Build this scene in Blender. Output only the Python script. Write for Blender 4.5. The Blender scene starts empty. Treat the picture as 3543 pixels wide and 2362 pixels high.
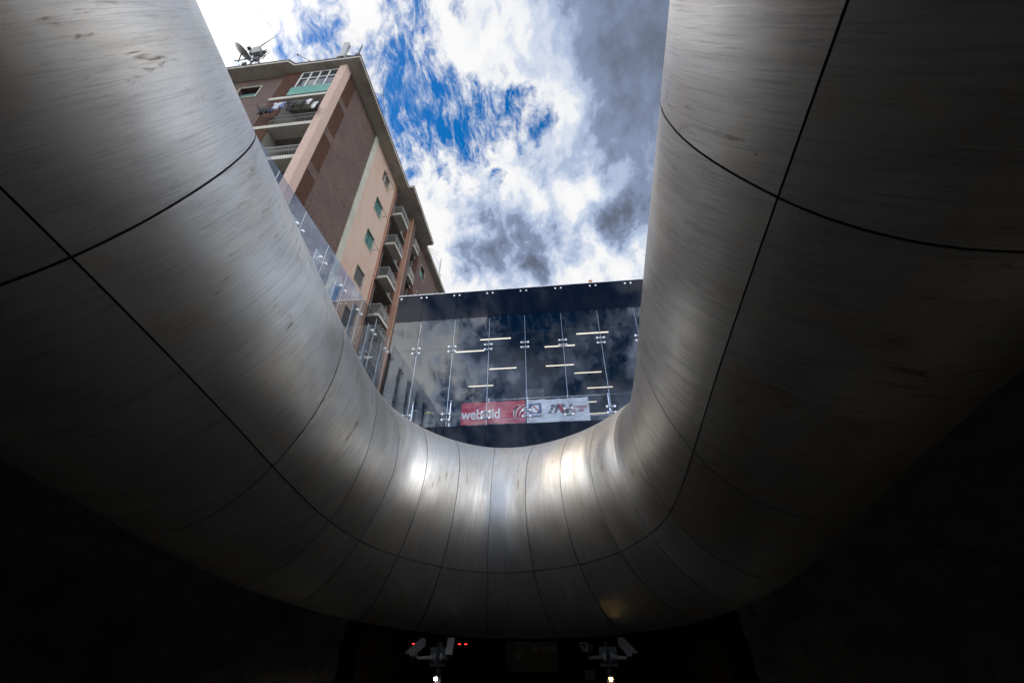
import bpy, math, random
from mathutils import Vector, Matrix, noise
random.seed(7)
C = bpy.context.scene.collection
R = math.radians
sc = bpy.context.scene
# ------------------------------------------------------------------ camera
cam = bpy.data.objects.new('camera', bpy.data.cameras.new('camera')); C.objects.link(cam)
cam.data.sensor_width = 36; cam.data.lens = 13.886; cam.data.clip_end = 3000; cam.data.clip_start = .05
p_, y_, r_ = R(33.27885), R(5.98154), R(-0.20734)
fw = Vector((-math.sin(y_)*math.cos(p_), math.cos(y_)*math.cos(p_), math.sin(p_)))
r0 = Vector((math.cos(y_), math.sin(y_), 0)); u0 = r0.cross(fw)
rt = r0*math.cos(r_)+u0*math.sin(r_); up = rt.cross(fw)
cam.matrix_world = Matrix(((rt.x, up.x, -fw.x, 0), (rt.y, up.y, -fw.y, 0), (rt.z, up.z, -fw.z, 0), (0, 0, 0, 1)))
sc.camera = cam
sc.view_settings.view_transform = 'Standard'; sc.view_settings.look = 'None'
sc.view_settings.exposure = 0.6; sc.view_settings.gamma = 1
sc.cycles.max_bounces = 8; sc.cycles.transparent_max_bounces = 12
# ------------------------------------------------------------------ node helper
class NT:
    def __init__(s, tree): s.t = tree; s.L = tree.links
    def n(s, typ, **kw):
        nd = s.t.nodes.new(typ)
        for k, v in kw.items():
            if k.startswith('_'): setattr(nd, k[1:], v)
            else:
                i = nd.inputs[int(k[1:])] if k[0] == 'i' and k[1:].isdigit() else nd.inputs[k.replace('__', ' ')]
                if hasattr(v, 'is_output'): s.L.new(v, i)
                else: i.default_value = v
        return nd
    def m(s, op, a, b=None, c=None, clamp=False):
        nd = s.t.nodes.new('ShaderNodeMath'); nd.operation = op; nd.use_clamp = clamp
        for i, v in enumerate((a, b, c)):
            if v is None: continue
            if hasattr(v, 'is_output'): s.L.new(v, nd.inputs[i])
            else: nd.inputs[i].default_value = v
        return nd.outputs[0]
    def ramp(s, f, stops, interp='LINEAR'):
        nd = s.t.nodes.new('ShaderNodeValToRGB'); nd.color_ramp.interpolation = interp
        e = nd.color_ramp.elements
        while len(e) < len(stops): e.new(.5)
        for k, (p, c) in enumerate(stops):
            e[k].position = p; e[k].color = c if len(c) == 4 else (*c, 1)
        s.L.new(f, nd.inputs[0]); return nd.outputs[0]
    def mix(s, f, a, b, typ='MIX'):
        nd = s.t.nodes.new('ShaderNodeMix'); nd.data_type = 'RGBA'; nd.blend_type = typ
        for i, v in ((0, f), (6, a), (7, b)):
            if hasattr(v, 'is_output'): s.L.new(v, nd.inputs[i])
            else: nd.inputs[i].default_value = v if i == 0 or len(v) == 4 else (*v, 1)
        return nd.outputs[2]
    def sm(s, v, a, b, lo=0., hi=1.):
        nd = s.t.nodes.new('ShaderNodeMapRange'); nd.interpolation_type = 'SMOOTHSTEP'
        s.L.new(v, nd.inputs[0])
        for i, x in enumerate((a, b, lo, hi)): nd.inputs[i+1].default_value = x
        return nd.outputs[0]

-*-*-

» PROBLEM REQUIREMENTS
Do not copy the pictures, but repeat every line exactly.

» EXERCISE SOLUTION
Build this scene in Blender. Output only the Python script. Write for Blender 4.5. The Blender scene starts empty. Treat the picture as 3543 pixels wide and 2362 pixels high.
import bpy, math, random
from mathutils import Vector, Matrix, noise
random.seed(7)
C = bpy.context.scene.collection
R = math.radians
sc = bpy.context.scene
# ------------------------------------------------------------------ camera
cam = bpy.data.objects.new('camera', bpy.data.cameras.new('camera')); C.objects.link(cam)
cam.data.sensor_width = 36; cam.data.lens = 13.886; cam.data.clip_end = 3000; cam.data.clip_start = .05
p_, y_, r_ = R(33.27885), R(5.98154), R(-0.20734)
fw = Vector((-math.sin(y_)*math.cos(p_), math.cos(y_)*math.cos(p_), math.sin(p_)))
r0 = Vector((math.cos(y_), math.sin(y_), 0)); u0 = r0.cross(fw)
rt = r0*math.cos(r_)+u0*math.sin(r_); up = rt.cross(fw)
cam.matrix_world = Matrix(((rt.x, up.x, -fw.x, 0), (rt.y, up.y, -fw.y, 0), (rt.z, up.z, -fw.z, 0), (0, 0, 0, 1)))
sc.camera = cam
sc.view_settings.view_transform = 'Standard'; sc.view_settings.look = 'None'
sc.view_settings.exposure = 0.6; sc.view_settings.gamma = 1
sc.cycles.max_bounces = 8; sc.cycles.transparent_max_bounces = 12
# ------------------------------------------------------------------ node helper
class NT:
    def __init__(s, tree): s.t = tree; s.L = tree.links
    def n(s, typ, **kw):
        nd = s.t.nodes.new(typ)
        for k, v in kw.items():
            if k.startswith('_'): setattr(nd, k[1:], v)
            else:
                i = nd.inputs[int(k[1:])] if k[0] == 'i' and k[1:].isdigit() else nd.inputs[k.replace('__', ' ')]
                if hasattr(v, 'is_output'): s.L.new(v, i)
                else: i.default_value = v
        return nd
    def m(s, op, a, b=None, c=None, clamp=False):
        nd = s.t.nodes.new('ShaderNodeMath'); nd.operation = op; nd.use_clamp = clamp
        for i, v in enumerate((a, b, c)):
            if v is None: continue
            if hasattr(v, 'is_output'): s.L.new(v, nd.inputs[i])
            else: nd.inputs[i].default_value = v
        return nd.outputs[0]
    def ramp(s, f, stops, interp='LINEAR'):
        nd = s.t.nodes.new('ShaderNodeValToRGB'); nd.color_ramp.interpolation = interp
        e = nd.color_ramp.elements
        while len(e) < len(stops): e.new(.5)
        for k, (p, c) in enumerate(stops):
            e[k].position = p; e[k].color = c if len(c) == 4 else (*c, 1)
        s.L.new(f, nd.inputs[0]); return nd.outputs[0]
    def mix(s, f, a, b, typ='MIX'):
        nd = s.t.nodes.new('ShaderNodeMix'); nd.data_type = 'RGBA'; nd.blend_type = typ
        for i, v in ((0, f), (6, a), (7, b)):
            if hasattr(v, 'is_output'): s.L.new(v, nd.inputs[i])
            else: nd.inputs[i].default_value = v if i == 0 or len(v) == 4 else (*v, 1)
        return nd.outputs[2]
    def sm(s, v, a, b, lo=0., hi=1.):
        nd = s.t.nodes.new('ShaderNodeMapRange'); nd.interpolation_type = 'SMOOTHSTEP'
        s.L.new(v, nd.inputs[0])
        for i, x in enumerate((a, b, lo, hi)): nd.inputs[i+1].default_value = x
        return nd.outputs[0]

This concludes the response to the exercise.